** begin Material supplied **

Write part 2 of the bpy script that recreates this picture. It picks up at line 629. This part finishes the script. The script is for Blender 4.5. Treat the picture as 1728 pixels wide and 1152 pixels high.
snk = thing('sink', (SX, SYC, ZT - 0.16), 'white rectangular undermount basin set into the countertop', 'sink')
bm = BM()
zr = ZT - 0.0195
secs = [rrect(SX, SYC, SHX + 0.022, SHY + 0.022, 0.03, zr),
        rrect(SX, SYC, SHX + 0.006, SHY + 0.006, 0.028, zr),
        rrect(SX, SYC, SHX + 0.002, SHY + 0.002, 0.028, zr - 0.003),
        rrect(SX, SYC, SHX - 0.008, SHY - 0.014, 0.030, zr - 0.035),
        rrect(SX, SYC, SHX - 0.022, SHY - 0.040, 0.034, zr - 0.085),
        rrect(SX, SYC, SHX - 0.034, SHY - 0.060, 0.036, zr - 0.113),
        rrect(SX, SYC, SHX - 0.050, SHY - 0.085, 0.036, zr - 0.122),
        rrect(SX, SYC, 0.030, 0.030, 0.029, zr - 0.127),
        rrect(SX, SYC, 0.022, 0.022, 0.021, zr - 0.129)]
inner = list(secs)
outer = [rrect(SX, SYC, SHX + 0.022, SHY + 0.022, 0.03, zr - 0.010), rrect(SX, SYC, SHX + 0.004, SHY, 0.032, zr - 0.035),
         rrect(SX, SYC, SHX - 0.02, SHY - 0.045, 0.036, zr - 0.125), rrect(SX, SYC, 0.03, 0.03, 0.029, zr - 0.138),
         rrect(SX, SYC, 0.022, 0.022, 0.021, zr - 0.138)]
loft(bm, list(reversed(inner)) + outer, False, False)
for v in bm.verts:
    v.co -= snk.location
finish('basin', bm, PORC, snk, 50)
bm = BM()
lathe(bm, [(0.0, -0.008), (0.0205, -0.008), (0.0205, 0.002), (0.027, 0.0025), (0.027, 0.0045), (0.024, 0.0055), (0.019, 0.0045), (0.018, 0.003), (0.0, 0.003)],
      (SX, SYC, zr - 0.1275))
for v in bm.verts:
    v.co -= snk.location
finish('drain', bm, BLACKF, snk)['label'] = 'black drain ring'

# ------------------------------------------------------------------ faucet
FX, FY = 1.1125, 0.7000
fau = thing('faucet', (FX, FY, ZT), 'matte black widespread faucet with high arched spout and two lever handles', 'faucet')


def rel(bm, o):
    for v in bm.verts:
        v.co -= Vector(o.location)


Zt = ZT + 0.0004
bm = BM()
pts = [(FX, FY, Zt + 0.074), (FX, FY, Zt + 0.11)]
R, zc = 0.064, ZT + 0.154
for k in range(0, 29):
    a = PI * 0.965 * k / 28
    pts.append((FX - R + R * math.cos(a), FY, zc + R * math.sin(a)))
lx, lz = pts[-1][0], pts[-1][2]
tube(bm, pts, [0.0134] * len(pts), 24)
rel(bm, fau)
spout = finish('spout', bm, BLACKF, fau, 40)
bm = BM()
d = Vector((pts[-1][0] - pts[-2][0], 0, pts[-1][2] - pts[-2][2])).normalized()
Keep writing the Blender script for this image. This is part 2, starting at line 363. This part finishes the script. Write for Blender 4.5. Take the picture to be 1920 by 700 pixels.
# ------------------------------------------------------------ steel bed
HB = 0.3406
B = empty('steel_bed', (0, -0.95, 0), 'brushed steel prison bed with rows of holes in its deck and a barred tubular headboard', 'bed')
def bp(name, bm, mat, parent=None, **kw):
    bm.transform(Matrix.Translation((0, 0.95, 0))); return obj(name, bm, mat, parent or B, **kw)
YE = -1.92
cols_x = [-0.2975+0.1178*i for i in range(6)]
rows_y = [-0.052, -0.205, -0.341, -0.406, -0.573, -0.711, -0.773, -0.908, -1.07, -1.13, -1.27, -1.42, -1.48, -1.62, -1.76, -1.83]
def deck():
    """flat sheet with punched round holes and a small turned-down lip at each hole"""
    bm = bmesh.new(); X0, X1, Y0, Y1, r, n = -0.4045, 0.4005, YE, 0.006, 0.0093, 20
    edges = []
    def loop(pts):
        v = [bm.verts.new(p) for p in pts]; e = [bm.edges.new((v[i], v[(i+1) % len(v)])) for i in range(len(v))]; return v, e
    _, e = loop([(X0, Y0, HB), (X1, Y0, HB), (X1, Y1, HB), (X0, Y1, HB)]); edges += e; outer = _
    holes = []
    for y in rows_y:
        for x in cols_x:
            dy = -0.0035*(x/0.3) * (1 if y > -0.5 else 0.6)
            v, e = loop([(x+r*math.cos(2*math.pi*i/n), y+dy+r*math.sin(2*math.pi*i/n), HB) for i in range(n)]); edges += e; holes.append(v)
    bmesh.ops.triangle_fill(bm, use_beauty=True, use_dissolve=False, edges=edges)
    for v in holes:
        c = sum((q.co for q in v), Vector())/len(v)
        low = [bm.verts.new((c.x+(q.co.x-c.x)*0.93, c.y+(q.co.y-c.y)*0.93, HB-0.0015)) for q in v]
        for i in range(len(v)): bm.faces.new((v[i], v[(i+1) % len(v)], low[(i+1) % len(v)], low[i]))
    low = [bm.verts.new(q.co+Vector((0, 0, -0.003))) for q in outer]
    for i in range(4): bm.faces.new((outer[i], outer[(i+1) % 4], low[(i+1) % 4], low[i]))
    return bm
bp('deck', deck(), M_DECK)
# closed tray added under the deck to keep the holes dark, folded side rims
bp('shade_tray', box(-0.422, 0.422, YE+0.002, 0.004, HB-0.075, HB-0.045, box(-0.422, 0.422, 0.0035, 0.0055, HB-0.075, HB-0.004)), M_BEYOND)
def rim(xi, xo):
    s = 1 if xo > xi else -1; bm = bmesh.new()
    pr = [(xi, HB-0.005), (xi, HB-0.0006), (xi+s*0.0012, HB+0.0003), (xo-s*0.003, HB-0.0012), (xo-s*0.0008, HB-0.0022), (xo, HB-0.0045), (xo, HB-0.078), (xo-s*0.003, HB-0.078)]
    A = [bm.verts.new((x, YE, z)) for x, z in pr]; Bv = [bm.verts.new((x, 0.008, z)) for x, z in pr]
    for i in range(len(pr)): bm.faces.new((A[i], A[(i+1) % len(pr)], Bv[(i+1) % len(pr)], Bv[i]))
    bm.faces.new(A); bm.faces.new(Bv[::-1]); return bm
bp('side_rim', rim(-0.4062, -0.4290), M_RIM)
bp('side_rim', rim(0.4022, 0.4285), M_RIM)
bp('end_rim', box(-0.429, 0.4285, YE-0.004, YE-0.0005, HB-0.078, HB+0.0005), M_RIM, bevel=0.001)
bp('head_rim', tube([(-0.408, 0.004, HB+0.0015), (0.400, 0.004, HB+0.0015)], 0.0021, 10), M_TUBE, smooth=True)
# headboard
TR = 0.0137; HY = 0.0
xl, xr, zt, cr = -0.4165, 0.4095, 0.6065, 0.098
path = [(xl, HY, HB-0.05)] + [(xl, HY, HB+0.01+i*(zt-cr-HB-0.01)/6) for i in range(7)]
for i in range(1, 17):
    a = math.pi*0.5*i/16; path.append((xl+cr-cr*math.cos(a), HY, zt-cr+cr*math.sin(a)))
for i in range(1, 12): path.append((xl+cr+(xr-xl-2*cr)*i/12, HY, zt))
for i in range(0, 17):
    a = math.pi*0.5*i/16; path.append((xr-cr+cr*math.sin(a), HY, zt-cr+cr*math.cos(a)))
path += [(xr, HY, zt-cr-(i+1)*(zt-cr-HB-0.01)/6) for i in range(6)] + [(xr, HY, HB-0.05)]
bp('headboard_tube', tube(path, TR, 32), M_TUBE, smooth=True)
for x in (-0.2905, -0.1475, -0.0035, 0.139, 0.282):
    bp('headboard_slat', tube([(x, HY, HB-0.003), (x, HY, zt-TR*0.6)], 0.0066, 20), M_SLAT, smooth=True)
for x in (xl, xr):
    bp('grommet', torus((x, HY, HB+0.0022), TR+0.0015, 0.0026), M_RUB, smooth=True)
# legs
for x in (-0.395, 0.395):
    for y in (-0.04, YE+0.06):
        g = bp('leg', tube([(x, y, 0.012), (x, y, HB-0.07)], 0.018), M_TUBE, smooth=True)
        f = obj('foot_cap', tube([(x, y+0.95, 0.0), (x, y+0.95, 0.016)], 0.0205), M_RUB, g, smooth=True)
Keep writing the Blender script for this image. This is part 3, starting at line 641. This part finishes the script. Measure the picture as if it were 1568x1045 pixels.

** end Material supplied **

_Stated exercise_
Quote verbatim the opening lines of the listing above, ending with the line where "fau = thing('faucet', (FX, FY, ZT), 'matte" appears; include both endpoints and nothing more.

_Finished exercise_
Write part 2 of the bpy script that recreates this picture. It picks up at line 629. This part finishes the script. The script is for Blender 4.5. Treat the picture as 1728 pixels wide and 1152 pixels high.
snk = thing('sink', (SX, SYC, ZT - 0.16), 'white rectangular undermount basin set into the countertop', 'sink')
bm = BM()
zr = ZT - 0.0195
secs = [rrect(SX, SYC, SHX + 0.022, SHY + 0.022, 0.03, zr),
        rrect(SX, SYC, SHX + 0.006, SHY + 0.006, 0.028, zr),
        rrect(SX, SYC, SHX + 0.002, SHY + 0.002, 0.028, zr - 0.003),
        rrect(SX, SYC, SHX - 0.008, SHY - 0.014, 0.030, zr - 0.035),
        rrect(SX, SYC, SHX - 0.022, SHY - 0.040, 0.034, zr - 0.085),
        rrect(SX, SYC, SHX - 0.034, SHY - 0.060, 0.036, zr - 0.113),
        rrect(SX, SYC, SHX - 0.050, SHY - 0.085, 0.036, zr - 0.122),
        rrect(SX, SYC, 0.030, 0.030, 0.029, zr - 0.127),
        rrect(SX, SYC, 0.022, 0.022, 0.021, zr - 0.129)]
inner = list(secs)
outer = [rrect(SX, SYC, SHX + 0.022, SHY + 0.022, 0.03, zr - 0.010), rrect(SX, SYC, SHX + 0.004, SHY, 0.032, zr - 0.035),
         rrect(SX, SYC, SHX - 0.02, SHY - 0.045, 0.036, zr - 0.125), rrect(SX, SYC, 0.03, 0.03, 0.029, zr - 0.138),
         rrect(SX, SYC, 0.022, 0.022, 0.021, zr - 0.138)]
loft(bm, list(reversed(inner)) + outer, False, False)
for v in bm.verts:
    v.co -= snk.location
finish('basin', bm, PORC, snk, 50)
bm = BM()
lathe(bm, [(0.0, -0.008), (0.0205, -0.008), (0.0205, 0.002), (0.027, 0.0025), (0.027, 0.0045), (0.024, 0.0055), (0.019, 0.0045), (0.018, 0.003), (0.0, 0.003)],
      (SX, SYC, zr - 0.1275))
for v in bm.verts:
    v.co -= snk.location
finish('drain', bm, BLACKF, snk)['label'] = 'black drain ring'

# ------------------------------------------------------------------ faucet
FX, FY = 1.1125, 0.7000
fau = thing('faucet', (FX, FY, ZT), 'matte black widespread faucet with high arched spout and two lever handles', 'faucet')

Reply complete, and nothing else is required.